Gli hikikomori sono prevalentemente adolescenti o giovani adulti maschi che, mettendo in atto un meccanismo difensivo, rompono ogni legame con una società che reputano opprimente e inguaribilmente malata, chiudendosi in camera, dalla quale escono raramente. “Il problema arriva quando si perde la cognizione del tempo vissuto in questo stato - sottolinea l’esperto Marco Crepaldi -: dopo anni vissuti da hikikomori, molti giovani, non riescono più a tornare in società e sentono la loro vita compromessa: a questo punto, molti di questi, non trovano altra via d’uscita che il suicidio”
21/11/2024

Come aiutare chi ha bisogno di aiuto ma non vuole essere aiutato? E’ stata questa la domanda chiave della serata “Prevenire e riconoscere il ritiro sociale: strategie educative” tenutasi venerdì 15 novembre nel centro culturale “L. Da Vinci” di San Donà. La serata, organizzata dal Comune, in collaborazione con l’Ulss 4 e l’associazione “Il solstizio”, ha visto la partecipazione di Marco Crepaldi, presidente dell’associazione Hikikomori Italia e autorevole esperto di questo fenomeno sociale, e di Elisabetta Baioni, direttrice dell’unità operativa complessa “Infanzia, adolescenza, famiglia e consultori” di Ulss 4.

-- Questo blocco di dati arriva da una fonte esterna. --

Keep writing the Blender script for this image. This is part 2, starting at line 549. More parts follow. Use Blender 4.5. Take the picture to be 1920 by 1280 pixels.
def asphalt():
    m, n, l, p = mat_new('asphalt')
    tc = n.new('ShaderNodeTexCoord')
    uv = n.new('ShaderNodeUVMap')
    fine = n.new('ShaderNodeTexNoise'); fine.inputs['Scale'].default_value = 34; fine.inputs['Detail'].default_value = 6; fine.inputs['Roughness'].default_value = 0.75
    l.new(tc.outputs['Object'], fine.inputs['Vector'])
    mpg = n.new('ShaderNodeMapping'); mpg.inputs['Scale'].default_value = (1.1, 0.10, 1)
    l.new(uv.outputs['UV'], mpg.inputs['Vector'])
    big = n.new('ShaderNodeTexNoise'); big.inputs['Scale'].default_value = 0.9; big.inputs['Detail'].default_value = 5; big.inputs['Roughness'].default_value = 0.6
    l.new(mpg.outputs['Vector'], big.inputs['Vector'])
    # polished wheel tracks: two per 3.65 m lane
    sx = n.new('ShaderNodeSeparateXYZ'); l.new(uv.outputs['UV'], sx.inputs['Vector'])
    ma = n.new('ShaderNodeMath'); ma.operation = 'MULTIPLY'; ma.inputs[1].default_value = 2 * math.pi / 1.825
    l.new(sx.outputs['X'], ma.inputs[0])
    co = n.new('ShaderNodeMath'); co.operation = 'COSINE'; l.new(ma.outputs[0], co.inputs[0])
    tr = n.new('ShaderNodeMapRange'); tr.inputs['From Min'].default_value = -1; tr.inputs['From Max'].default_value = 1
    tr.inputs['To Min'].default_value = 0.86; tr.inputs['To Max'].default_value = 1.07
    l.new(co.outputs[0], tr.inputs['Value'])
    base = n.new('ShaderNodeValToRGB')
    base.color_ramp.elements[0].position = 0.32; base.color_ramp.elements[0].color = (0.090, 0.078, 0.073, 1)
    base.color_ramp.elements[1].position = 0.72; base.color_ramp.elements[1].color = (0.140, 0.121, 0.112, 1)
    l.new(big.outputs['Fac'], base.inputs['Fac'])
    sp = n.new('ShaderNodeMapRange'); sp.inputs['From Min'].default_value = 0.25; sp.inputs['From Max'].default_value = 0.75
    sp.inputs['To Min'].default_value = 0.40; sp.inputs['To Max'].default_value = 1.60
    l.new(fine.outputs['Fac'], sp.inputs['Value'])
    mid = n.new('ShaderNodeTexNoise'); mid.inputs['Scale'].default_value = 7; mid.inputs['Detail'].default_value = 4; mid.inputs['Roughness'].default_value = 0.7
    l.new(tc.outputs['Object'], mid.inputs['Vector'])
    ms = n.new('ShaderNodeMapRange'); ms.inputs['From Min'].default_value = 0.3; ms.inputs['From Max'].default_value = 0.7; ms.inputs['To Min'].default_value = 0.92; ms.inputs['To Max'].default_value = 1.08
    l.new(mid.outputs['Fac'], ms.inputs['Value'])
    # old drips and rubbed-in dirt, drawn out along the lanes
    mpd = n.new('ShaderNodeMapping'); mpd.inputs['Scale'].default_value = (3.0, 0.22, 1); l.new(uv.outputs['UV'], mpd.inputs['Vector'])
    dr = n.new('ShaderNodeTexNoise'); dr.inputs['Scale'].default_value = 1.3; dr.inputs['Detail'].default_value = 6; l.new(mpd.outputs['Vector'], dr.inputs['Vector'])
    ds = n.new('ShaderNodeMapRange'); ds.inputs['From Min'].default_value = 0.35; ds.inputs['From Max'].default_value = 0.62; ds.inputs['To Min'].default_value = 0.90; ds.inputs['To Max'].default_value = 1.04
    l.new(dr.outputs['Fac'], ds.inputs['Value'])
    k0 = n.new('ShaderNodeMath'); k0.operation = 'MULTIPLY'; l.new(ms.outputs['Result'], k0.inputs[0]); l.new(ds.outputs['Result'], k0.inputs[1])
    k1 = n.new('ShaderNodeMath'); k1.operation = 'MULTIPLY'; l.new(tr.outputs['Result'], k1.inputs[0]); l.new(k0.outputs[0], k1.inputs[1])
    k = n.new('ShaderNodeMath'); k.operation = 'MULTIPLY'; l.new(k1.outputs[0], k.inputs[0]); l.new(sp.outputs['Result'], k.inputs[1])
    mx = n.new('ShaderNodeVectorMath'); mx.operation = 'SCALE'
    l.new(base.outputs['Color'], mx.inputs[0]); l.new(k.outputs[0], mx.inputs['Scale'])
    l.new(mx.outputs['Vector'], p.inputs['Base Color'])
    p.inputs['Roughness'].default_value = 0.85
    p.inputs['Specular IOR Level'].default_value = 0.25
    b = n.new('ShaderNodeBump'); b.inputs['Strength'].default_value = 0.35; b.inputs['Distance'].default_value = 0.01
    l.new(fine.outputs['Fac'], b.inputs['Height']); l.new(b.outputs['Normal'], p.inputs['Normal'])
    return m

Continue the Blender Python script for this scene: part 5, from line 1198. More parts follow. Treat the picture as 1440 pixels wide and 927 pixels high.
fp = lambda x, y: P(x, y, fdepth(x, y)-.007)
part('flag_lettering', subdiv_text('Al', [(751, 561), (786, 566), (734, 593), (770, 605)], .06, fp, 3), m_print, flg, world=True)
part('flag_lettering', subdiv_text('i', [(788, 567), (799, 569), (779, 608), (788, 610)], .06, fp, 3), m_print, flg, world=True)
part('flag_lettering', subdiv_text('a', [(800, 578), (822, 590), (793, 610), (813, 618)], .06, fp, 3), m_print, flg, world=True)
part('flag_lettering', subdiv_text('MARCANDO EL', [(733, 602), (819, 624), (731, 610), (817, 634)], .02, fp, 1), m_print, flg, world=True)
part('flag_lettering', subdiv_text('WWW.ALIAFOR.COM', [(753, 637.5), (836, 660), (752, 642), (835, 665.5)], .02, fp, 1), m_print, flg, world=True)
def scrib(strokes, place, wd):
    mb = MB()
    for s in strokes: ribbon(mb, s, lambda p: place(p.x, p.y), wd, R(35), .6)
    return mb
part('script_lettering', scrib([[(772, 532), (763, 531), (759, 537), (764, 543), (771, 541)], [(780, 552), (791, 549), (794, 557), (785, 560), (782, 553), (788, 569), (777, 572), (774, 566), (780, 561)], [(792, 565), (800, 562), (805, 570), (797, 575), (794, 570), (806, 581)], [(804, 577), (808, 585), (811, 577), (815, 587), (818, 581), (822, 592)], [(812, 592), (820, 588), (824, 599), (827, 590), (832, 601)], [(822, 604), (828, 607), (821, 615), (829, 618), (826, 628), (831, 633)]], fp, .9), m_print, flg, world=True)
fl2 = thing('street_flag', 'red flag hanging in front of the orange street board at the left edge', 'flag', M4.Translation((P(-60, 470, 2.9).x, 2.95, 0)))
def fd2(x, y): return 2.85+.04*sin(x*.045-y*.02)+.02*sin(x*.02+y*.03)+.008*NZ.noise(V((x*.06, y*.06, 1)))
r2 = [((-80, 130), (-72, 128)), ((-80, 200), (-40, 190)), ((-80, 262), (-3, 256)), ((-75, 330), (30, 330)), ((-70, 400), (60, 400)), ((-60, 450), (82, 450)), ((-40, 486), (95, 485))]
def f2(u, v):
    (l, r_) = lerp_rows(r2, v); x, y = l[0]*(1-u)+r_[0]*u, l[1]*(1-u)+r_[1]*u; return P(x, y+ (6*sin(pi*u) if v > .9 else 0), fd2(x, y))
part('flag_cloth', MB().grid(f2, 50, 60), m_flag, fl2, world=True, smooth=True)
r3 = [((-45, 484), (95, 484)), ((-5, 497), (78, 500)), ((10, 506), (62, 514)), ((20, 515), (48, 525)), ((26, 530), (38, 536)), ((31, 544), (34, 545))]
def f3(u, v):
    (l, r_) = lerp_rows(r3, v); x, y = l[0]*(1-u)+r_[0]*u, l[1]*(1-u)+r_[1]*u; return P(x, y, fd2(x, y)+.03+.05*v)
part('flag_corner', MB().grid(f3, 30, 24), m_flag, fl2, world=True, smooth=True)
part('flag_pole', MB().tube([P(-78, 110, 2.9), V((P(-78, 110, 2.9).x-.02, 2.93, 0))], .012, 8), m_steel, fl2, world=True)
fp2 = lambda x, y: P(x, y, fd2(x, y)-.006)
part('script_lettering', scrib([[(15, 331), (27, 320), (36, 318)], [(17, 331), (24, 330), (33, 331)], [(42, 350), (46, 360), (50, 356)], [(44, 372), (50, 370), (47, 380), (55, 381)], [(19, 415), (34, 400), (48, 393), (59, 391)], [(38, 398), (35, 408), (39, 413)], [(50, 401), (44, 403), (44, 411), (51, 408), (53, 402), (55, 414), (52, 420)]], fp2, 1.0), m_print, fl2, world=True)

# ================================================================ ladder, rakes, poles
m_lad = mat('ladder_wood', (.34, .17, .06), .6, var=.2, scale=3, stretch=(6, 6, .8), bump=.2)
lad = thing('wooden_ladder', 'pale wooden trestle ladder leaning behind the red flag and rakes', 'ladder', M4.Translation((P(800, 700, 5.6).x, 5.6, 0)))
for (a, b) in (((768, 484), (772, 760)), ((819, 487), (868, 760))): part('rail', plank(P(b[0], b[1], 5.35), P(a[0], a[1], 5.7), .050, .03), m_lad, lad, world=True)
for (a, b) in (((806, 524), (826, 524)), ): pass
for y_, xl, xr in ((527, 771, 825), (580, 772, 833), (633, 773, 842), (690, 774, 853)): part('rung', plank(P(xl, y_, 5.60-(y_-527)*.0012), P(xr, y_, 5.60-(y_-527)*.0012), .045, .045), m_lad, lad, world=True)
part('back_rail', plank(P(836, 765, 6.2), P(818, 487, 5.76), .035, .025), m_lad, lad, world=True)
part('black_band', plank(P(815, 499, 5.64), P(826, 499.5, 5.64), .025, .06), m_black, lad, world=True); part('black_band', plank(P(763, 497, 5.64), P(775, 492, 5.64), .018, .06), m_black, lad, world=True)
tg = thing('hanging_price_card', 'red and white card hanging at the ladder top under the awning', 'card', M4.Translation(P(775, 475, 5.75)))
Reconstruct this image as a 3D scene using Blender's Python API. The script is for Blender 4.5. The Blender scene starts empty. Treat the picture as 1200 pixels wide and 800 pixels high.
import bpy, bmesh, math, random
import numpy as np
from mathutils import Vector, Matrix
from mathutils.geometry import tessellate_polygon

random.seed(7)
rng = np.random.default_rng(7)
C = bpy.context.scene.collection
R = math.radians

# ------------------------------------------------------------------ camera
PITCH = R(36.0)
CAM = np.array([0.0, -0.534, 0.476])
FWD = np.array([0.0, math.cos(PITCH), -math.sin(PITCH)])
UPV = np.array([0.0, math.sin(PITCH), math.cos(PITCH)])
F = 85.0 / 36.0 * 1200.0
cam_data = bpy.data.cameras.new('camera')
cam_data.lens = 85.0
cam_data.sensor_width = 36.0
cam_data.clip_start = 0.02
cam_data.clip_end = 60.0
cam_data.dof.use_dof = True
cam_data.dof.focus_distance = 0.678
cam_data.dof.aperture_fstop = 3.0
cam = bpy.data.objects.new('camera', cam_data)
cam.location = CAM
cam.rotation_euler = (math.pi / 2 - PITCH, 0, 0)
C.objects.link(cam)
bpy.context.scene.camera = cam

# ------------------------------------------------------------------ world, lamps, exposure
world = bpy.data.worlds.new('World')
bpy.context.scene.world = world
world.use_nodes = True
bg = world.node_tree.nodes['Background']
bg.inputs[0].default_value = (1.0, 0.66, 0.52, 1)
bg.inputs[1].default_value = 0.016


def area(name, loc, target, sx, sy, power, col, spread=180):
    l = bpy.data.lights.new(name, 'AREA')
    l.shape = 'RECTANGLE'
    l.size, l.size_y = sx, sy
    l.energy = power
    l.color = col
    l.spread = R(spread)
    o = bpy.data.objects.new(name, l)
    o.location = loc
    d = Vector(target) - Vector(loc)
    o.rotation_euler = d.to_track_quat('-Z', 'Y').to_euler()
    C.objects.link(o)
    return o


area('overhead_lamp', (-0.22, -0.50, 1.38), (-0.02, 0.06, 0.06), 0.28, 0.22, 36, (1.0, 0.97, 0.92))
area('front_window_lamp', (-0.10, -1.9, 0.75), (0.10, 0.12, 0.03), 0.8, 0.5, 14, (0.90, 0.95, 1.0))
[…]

Crepaldi ha delineato le caratteristiche degli hikikomori: “La parola in giapponese indica un ritiro sociale, volontario e cronico”. ”Gli hikikomori sono comparsi negli anni Ottnta in Giappone, dove oggi ne sono presenti circa 1,5 milioni. Sono presenti anche in Italia, dove secondo l’Istituto superiore di sanità, sono circa 60 mila: dato, questo, probabilmente sottostimato”.

Gli hikikomori sono prevalentemente adolescenti o giovani adulti maschi che, mettendo in atto un meccanismo difensivo, rompono ogni legame con una società che reputano opprimente e inguaribilmente malata, chiudendosi in camera, dalla quale escono raramente. “Il problema arriva quando si perde la cognizione del tempo vissuto in questo stato - sottolinea Crepaldi -: dopo anni vissuti da hikikomori, molti giovani, non riescono più a tornare in società e sentono la loro vita compromessa: a questo punto, molti di questi, non trovano altra via d’uscita che il suicidio”.

Crepaldi, quindi, traccia il percorso degli hikikomori, che “si isolano perché schiacciati da una duplice pressione: la prima proveniente dalle famiglie sì benestanti e con un buon tenore di vita, ma ansiose e ansiogene, che caricano di aspettative e pressioni i propri figli; la seconda, invece, è una pressione di tipo sociale che vede l’unica realizzazione delle persone nel successo. E’ bene sottolineare che gli hikikomori non si isolano a causa di Internet o degli smartphone, come erroneamente sostiene il ministro dell’Istruzione, Giuseppe Valditara, ma perché necessitano di giorni per decomprimere l’ansia sociale che li circonda”.

Caratteristica che accomuna molti di questi giovani, intelligenti e sensibili, è il fatto di non voler ammettere, per una singolare forma di orgoglio-timidezza, di aver bisogno di chiedere aiuto a qualcuno.

“Le famiglie devono usare parole di speranza con i loro figli e non mettere loro ulteriore pressione. Dobbiamo insegnare, poi, ai ragazzi a manifestare le loro emozioni di debolezza, rompendo quest’idea tossica per cui i ragazzi devono risolversi i problemi da soli”, suggerisce Crepaldi.

L’assessora alle Politiche sociali, Federica Marcuzzo, ha delineato le politiche giovanili dell’Amministrazione: “Il progetto che stiamo varando si chiama «Educhiamoci, costruire insieme la comunità del futuro» e ha diversi aspetti. Vogliamo ripensare lo spazio giovani, prendendo ispirazione dal bando della “Regione Veneto «Destinazione desideri in azione», dove i giovani possono dar forma ai loro desideri, senza ansie da prestazione. Vorremmo coinvolgere in questa riflessione tutti gli adulti educanti”.